** Task statement **
Note each line that includes the word "this". Copy those lines.

** Records supplied **
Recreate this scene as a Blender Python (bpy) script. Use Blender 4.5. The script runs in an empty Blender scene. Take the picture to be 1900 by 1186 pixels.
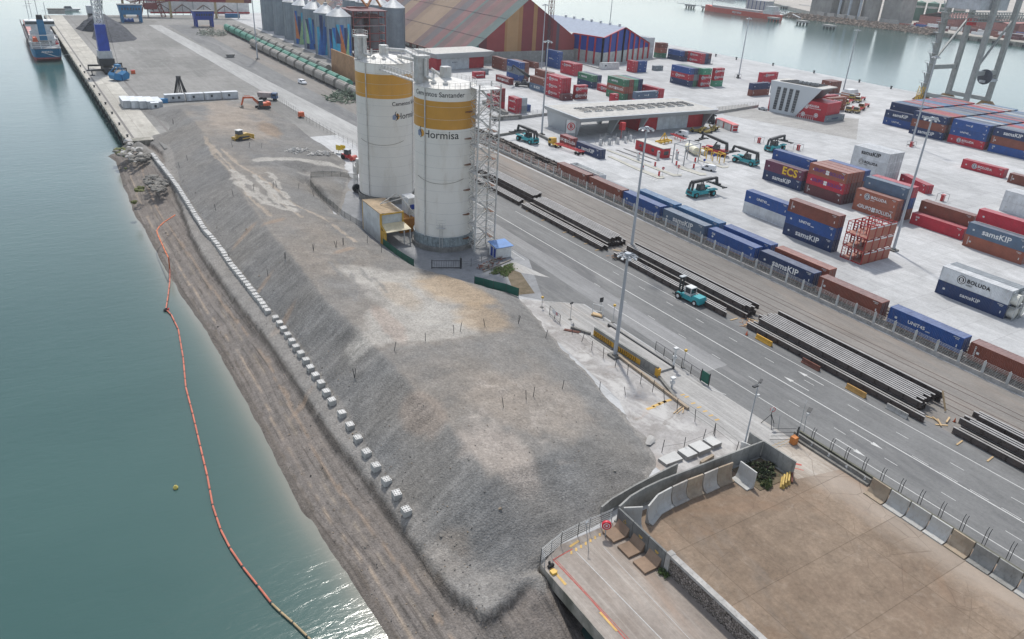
import bpy, math, random
import numpy as np
from mathutils import Vector, Matrix, geometry
from mathutils.bvhtree import BVHTree
R_=math.radians
random.seed(7); rng=np.random.default_rng(5)
S=bpy.context.scene; C=S.collection
# ---------------------------------------------------------------- camera
CAMH=59.5; FOC=1402.383; CX,CY=950.,593.
RM=np.array([[ 0.84698729,-0.19766997,0.49349682],[-0.52910693,-0.40348396,0.74648949],[0.0515595,-0.8933797,-0.44633433]])
cd=bpy.data.cameras.new('camera'); cam=bpy.data.objects.new('camera',cd); C.objects.link(cam); S.camera=cam
cd.sensor_width=36; cd.lens=FOC/1900*36; cd.clip_start=1; cd.clip_end=6000
M=Matrix.Identity(4)
for i in range(3):
    M[i][0]=RM[i][0]; M[i][1]=-RM[i][1]; M[i][2]=-RM[i][2]
M[2][3]=CAMH; cam.matrix_world=M
# ---------------------------------------------------------------- world, sun, exposure
SUN_AZ=67.; SUN_EL=56.           # direction the light comes from (degrees from +X), height
W=bpy.data.worlds.new('World'); S.world=W; W.use_nodes=True; nt=W.node_tree
sky=nt.nodes.new('ShaderNodeTexSky'); sky.sky_type='NISHITA'; sky.sun_disc=False
sky.sun_elevation=R_(SUN_EL); sky.sun_rotation=R_(90-SUN_AZ); sky.air_density=1.; sky.dust_density=1.; sky.ozone_density=1.6
hs=nt.nodes.new('ShaderNodeHueSaturation'); hs.inputs['Saturation'].default_value=.5   # thin high cloud: a paler sky
bg=nt.nodes['Background']; nt.links.new(sky.outputs[0],hs.inputs['Color']); nt.links.new(hs.outputs[0],bg.inputs[0]); bg.inputs[1].default_value=.15
sl=bpy.data.lights.new('sun','SUN'); so=bpy.data.objects.new('sun',sl); C.objects.link(so)
sl.energy=2.5; sl.angle=R_(3); sl.color=(1,.955,.89)
sd=Vector((math.cos(R_(SUN_AZ))*math.cos(R_(SUN_EL)),math.sin(R_(SUN_AZ))*math.cos(R_(SUN_EL)),math.sin(R_(SUN_EL))))
so.rotation_euler=sd.to_track_quat('Z','Y').to_euler(); so.location=(100,100,200)
S.view_settings.view_transform='Standard'; S.view_settings.look='None'; S.view_settings.gamma=1
S.view_settings.exposure=0.5
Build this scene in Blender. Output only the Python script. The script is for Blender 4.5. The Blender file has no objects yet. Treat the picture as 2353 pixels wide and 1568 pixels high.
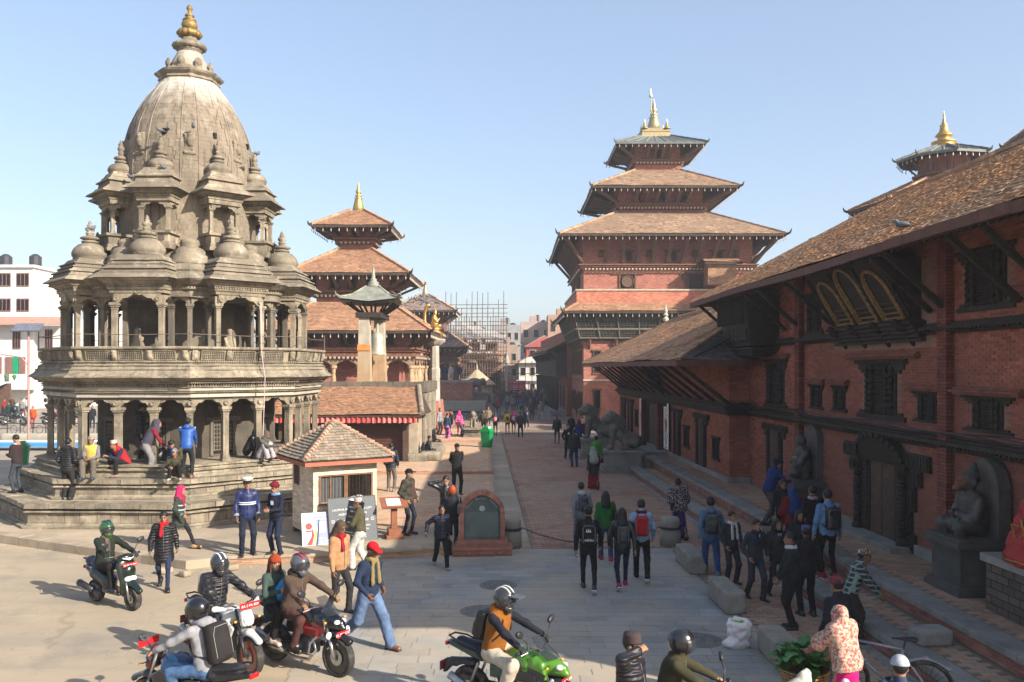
import bpy,math,random
import numpy as np
from mathutils import Vector,Matrix
random.seed(7);RNG=np.random.default_rng(11)
PI=math.pi;R=math.radians
sc=bpy.context.scene;COL=sc.collection
CAMZ=4.6;F=849.0;HZ=367.7
cam=bpy.data.cameras.new("camera");cam.sensor_width=36;cam.lens=36*F/1024;cam.shift_y=(HZ-341)/1024
cam.clip_end=3000;cam.clip_start=.1
co=bpy.data.objects.new("camera",cam);COL.objects.link(co);co.location=(0,0,CAMZ);co.rotation_euler=(PI/2,0,0)
sc.camera=co
SUN_AZ,SUN_EL=R(125.8),R(28.6)
w=bpy.data.worlds.new("World");sc.world=w;w.use_nodes=True
nt=w.node_tree;sky=nt.nodes.new("ShaderNodeTexSky");sky.sky_type='NISHITA';sky.sun_disc=False
sky.sun_elevation=SUN_EL;sky.sun_rotation=SUN_AZ;sky.altitude=0;sky.air_density=1.0;sky.dust_density=2.0;sky.ozone_density=.3
vl=nt.nodes.new("ShaderNodeMix");vl.data_type='RGBA';vl.inputs[0].default_value=.42;vl.inputs[7].default_value=(1.75,2.2,3.15,1);nt.links.new(sky.outputs[0],vl.inputs[6]);nt.links.new(vl.outputs[2],nt.nodes["Background"].inputs[0]);nt.nodes["Background"].inputs[1].default_value=.122
sl=bpy.data.lights.new("sun",'SUN');sl.energy=5.0;sl.angle=R(.55);sl.color=(1,.915,.79)
so=bpy.data.objects.new("sun",sl);COL.objects.link(so)
SD=Vector((math.sin(SUN_AZ)*math.cos(SUN_EL),math.cos(SUN_AZ)*math.cos(SUN_EL),math.sin(SUN_EL)))
so.rotation_euler=SD.to_track_quat('Z','Y').to_euler()
vs=sc.view_settings;vs.view_transform='Standard';vs.look='None';vs.exposure=1.12;vs.gamma=1;vs.use_curve_mapping=False
sc.cycles.max_bounces=6;sc.cycles.diffuse_bounces=3;sc.cycles.glossy_bounces=3;sc.cycles.transmission_bounces=4
sc.cycles.use_adaptive_sampling=True;sc.cycles.adaptive_threshold=.02;sc.cycles.use_denoising=True
K=1024/2353
def G(x,y,z=0):
 u,v=x*K,y*K;Y=F*(CAMZ-z)/(v-HZ)
 return((u-512)/F*Y,Y)
SA=math.atan(.035)
def ST(t,s):return(t*math.cos(SA)-s*math.sin(SA),t*math.sin(SA)+s*math.cos(SA))
MATS={}
def hexc(h):
 if not isinstance(h,str):return tuple(h)
 h=h.lstrip('#');return tuple(((c/12.92)if c<=.04045 else((c+.055)/1.055)**2.4)for c in(int(h[i:i+2],16)/255 for i in(0,2,4)))
def N(t,ty,**kw):
 n=t.nodes.new(ty)
 for k,v in kw.items():
  if k in n.inputs:n.inputs[k].default_value=v
  else:setattr(n,k,v)
 return n
def mat(name,col,rough=.85,var=.25,scale=3.,bump=.0,bscale=30.,island=0.,metal=0.,hue=None,streak=0.,dirt=None,dscale=1.2,dlo=.5,dhi=.7,brick=None,wave=None,spec=.3,coat=0.,trans=0.,emit=0.,grid=None,wp=False,alpha=1.,crack=0.,zst=None,rut=None):
 if name in MATS:return MATS[name]
 m=bpy.data.materials.new(name);MATS[name]=m;m.use_nodes=True
 t=m.node_tree;L=t.links.new;b=t.nodes["Principled BSDF"]
 c=hexc(col);m.diffuse_color=(*c,1)
 b.inputs["Roughness"].default_value=rough;b.inputs["Metallic"].default_value=metal;b.inputs["Specular IOR Level"].default_value=spec
 b.inputs["Coat Weight"].default_value=coat
 if trans:b.inputs["Transmission Weight"].default_value=trans
 b.inputs["Alpha"].default_value=alpha
 if emit:b.inputs["Emission Color"].default_value=(*c,1);b.inputs["Emission Strength"].default_value=emit
 tc=N(t,"ShaderNodeTexCoord");cur=None;hgt=None;OB=N(t,"ShaderNodeNewGeometry").outputs[0]if wp else tc.outputs["Object"]
 def mixc(a,bcol,fac,mode='MIX'):
  x=N(t,"ShaderNodeMix",data_type='RGBA',blend_type=mode)
  for s,v in((0,fac),(6,a),(7,bcol)):
   if hasattr(v,'is_linked'):L(v,x.inputs[s])
   else:x.inputs[s].default_value=v if s==0 else((*v,1)if len(v)==3 else v)
  return x.outputs[2]
 def mr(sock,a,bb,c0,d0):
  x=N(t,"ShaderNodeMapRange");L(sock,x.inputs[0])
  for i,v in enumerate((a,bb,c0,d0)):x.inputs[i+1].default_value=v
  return x.outputs[0]
 base=c
 if brick:
  bw,bh,mc,ax=brick
  sx=N(t,"ShaderNodeSeparateXYZ");L(OB,sx.inputs[0]);cx=N(t,"ShaderNodeCombineXYZ")
  if ax=='z':L(sx.outputs[0],cx.inputs[0]);L(sx.outputs[1],cx.inputs[1])
  elif ax=='xy':
   ad=N(t,"ShaderNodeMath",operation='ADD');L(sx.outputs[0],ad.inputs[0]);L(sx.outputs[1],ad.inputs[1]);L(ad.outputs[0],cx.inputs[0]);L(sx.outputs[2],cx.inputs[1])
  else:L(sx.outputs['xy'.index(ax)],cx.inputs[0]);L(sx.outputs[2],cx.inputs[1])
  bt=N(t,"ShaderNodeTexBrick",Scale=1.0);bt.inputs["Brick Width"].default_value=bw;bt.inputs["Row Height"].default_value=bh;bt.inputs["Mortar Size"].default_value=bh*.09
  bt.inputs["Color1"].default_value=(*[v*.72 for v in c],1);bt.inputs["Color2"].default_value=(*[min(1,v*1.25)for v in c],1);bt.inputs["Mortar"].default_value=(*hexc(mc),1);bt.inputs["Mortar Smooth"].default_value=.2
  L(cx.outputs[0],bt.inputs[0]);base=bt.outputs[0];hgt=mr(bt.outputs[1],0,1,1,0)
 if grid:
  gp,gc,ax=grid
  sx=N(t,"ShaderNodeSeparateXYZ");L(OB,sx.inputs[0]);outs=[]
  for k in ax:
   ml=N(t,"ShaderNodeMath",operation='PINGPONG');ml.inputs[1].default_value=gp/2;L(sx.outputs['xyz'.index(k)],ml.inputs[0]);outs.append(ml.outputs[0])
  mn=N(t,"ShaderNodeMath",operation='MINIMUM');L(outs[0],mn.inputs[0]);L(outs[1],mn.inputs[1])
  base=mixc(base,hexc(gc),mr(mn.outputs[0],gp*.14,gp*.18,0,1))
 n1=N(t,"ShaderNodeTexNoise",Scale=scale,Detail=6.,Roughness=.65);L(OB,n1.inputs[0])
 lo,hi=1-var,1+var*.8
 f=mr(n1.outputs[0],.3,.7,lo,hi)
 if island:
  g=N(t,"ShaderNodeNewGeometry");oi=N(t,"ShaderNodeObjectInfo")
  ad=N(t,"ShaderNodeMath",operation='ADD');L(g.outputs["Random Per Island"],ad.inputs[0]);L(oi.outputs["Random"],ad.inputs[1])
  fr=N(t,"ShaderNodeMath",operation='FRACT');L(ad.outputs[0],fr.inputs[0])
  ml=N(t,"ShaderNodeMath",operation='MULTIPLY');L(f,ml.inputs[0]);L(mr(fr.outputs[0],0,1,1-island,1+island),ml.inputs[1]);f=ml.outputs[0]
 vm=N(t,"ShaderNodeVectorMath",operation='SCALE')
 if hasattr(base,'is_linked'):L(base,vm.inputs[0])
 else:vm.inputs[0].default_value=base
 L(f,vm.inputs["Scale"]);cur=vm.outputs[0]
 if hue is not None:
  n2=N(t,"ShaderNodeTexNoise",Scale=scale*.37,Detail=4.);L(OB,n2.inputs[0])
  cur=mixc(cur,hexc(hue),mr(n2.outputs[0],.45,.65,0,.75))
 if streak:
  mp=N(t,"ShaderNodeMapping");mp.inputs["Scale"].default_value=(9,9,.6);L(OB,mp.inputs[0])
  n3=N(t,"ShaderNodeTexNoise",Scale=1.,Detail=5.);L(mp.outputs[0],n3.inputs[0])
  cur=mixc(cur,[v*.35 for v in c],mr(n3.outputs[0],.5,.75,0,streak))
 if dirt is not None:
  n4=N(t,"ShaderNodeTexNoise",Scale=dscale,Detail=8.,Roughness=.7);L(OB,n4.inputs[0])
  cur=mixc(cur,hexc(dirt),mr(n4.outputs[0],dlo,dhi,0,.85))
 if rut is not None:
  mp=N(t,"ShaderNodeMapping");mp.inputs["Scale"].default_value=(.10,1.3,1);mp.inputs["Rotation"].default_value=(0,0,.32);L(OB,mp.inputs[0]);n7=N(t,"ShaderNodeTexNoise",Scale=1.,Detail=7.,Roughness=.7);L(mp.outputs[0],n7.inputs[0]);cur=mixc(cur,hexc(rut),mr(n7.outputs[0],.48,.66,0,.6))
 if zst:
  sx=N(t,"ShaderNodeSeparateXYZ");L(OB,sx.inputs[0]);mp=N(t,"ShaderNodeMapping");mp.inputs["Scale"].default_value=(5,5,.5);L(OB,mp.inputs[0]);n6=N(t,"ShaderNodeTexNoise",Scale=1.,Detail=6.);L(mp.outputs[0],n6.inputs[0])
  ad=N(t,"ShaderNodeMath",operation='MULTIPLY_ADD');L(n6.outputs[0],ad.inputs[0]);ad.inputs[1].default_value=1.6;L(sx.outputs[2],ad.inputs[2]);cur=mixc(cur,hexc(zst[2]),mr(ad.outputs[0],zst[0]+.8,zst[1]+.8,0,.85))
 if crack:
  wn=N(t,"ShaderNodeTexNoise",Scale=1.5,Detail=3.);L(OB,wn.inputs[0]);wm=N(t,"ShaderNodeVectorMath",operation='MULTIPLY_ADD');L(wn.outputs[1],wm.inputs[0]);wm.inputs[1].default_value=(.9,.9,0);L(OB,wm.inputs[2])
  vo=N(t,"ShaderNodeTexVoronoi",feature='DISTANCE_TO_EDGE',Scale=.42);L(wm.outputs[0],vo.inputs[0]);cur=mixc(cur,[v*.45 for v in c],mr(vo.outputs["Distance"],.002,.006,crack,0))
 L(cur,b.inputs["Base Color"])
 if wave:
  wp,ax,wd=wave
  wv=N(t,"ShaderNodeTexWave",wave_type='BANDS',bands_direction=ax,wave_profile='SIN',Scale=1/wp*.314,Distortion=1.2,Detail=1.);wv.inputs["Detail Scale"].default_value=2.;L(OB,wv.inputs[0])
  bp=N(t,"ShaderNodeBump",Strength=.9,Distance=wd);L(wv.outputs[1],bp.inputs["Height"]);L(bp.outputs[0],b.inputs["Normal"])
 elif bump or hgt is not None:
  n5=N(t,"ShaderNodeTexNoise",Scale=bscale,Detail=5.);L(OB,n5.inputs[0]);h=n5.outputs[0]
  if hgt is not None:
   ad=N(t,"ShaderNodeMath",operation='MULTIPLY_ADD');L(hgt,ad.inputs[0]);ad.inputs[1].default_value=1.2;L(h,ad.inputs[2]);h=ad.outputs[0]
  bp=N(t,"ShaderNodeBump",Strength=min(1,bump or .4),Distance=.02);L(h,bp.inputs["Height"]);L(bp.outputs[0],b.inputs["Normal"])
 return m
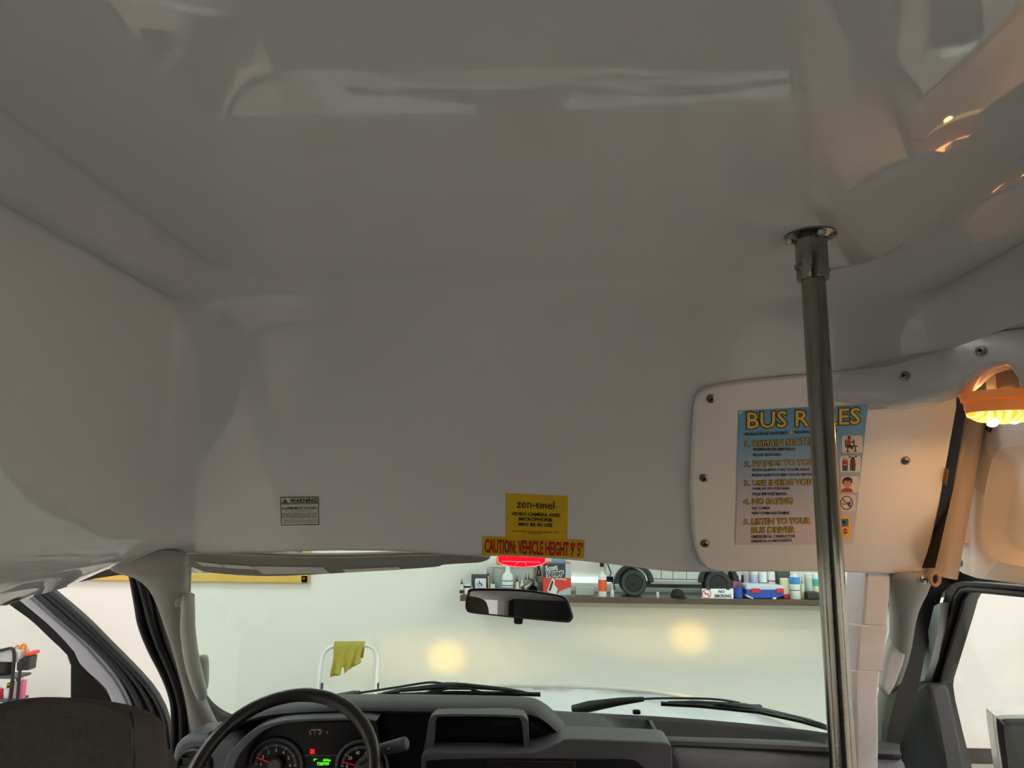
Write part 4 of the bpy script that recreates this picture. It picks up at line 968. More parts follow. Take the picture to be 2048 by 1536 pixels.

** Response **
Recreate this scene as a Blender Python (bpy) script. Use Blender 4.5. The script runs in an empty Blender scene. Take the picture to be 1900 by 1186 pixels.
Build this scene in Blender. Output only the Python script. The script is for Blender 4.5. The Blender file has no objects yet. Treat the picture as 2353 pixels wide and 1568 pixels high.
Write part 4 of the bpy script that recreates this picture. It picks up at line 968. More parts follow. Take the picture to be 2048 by 1536 pixels.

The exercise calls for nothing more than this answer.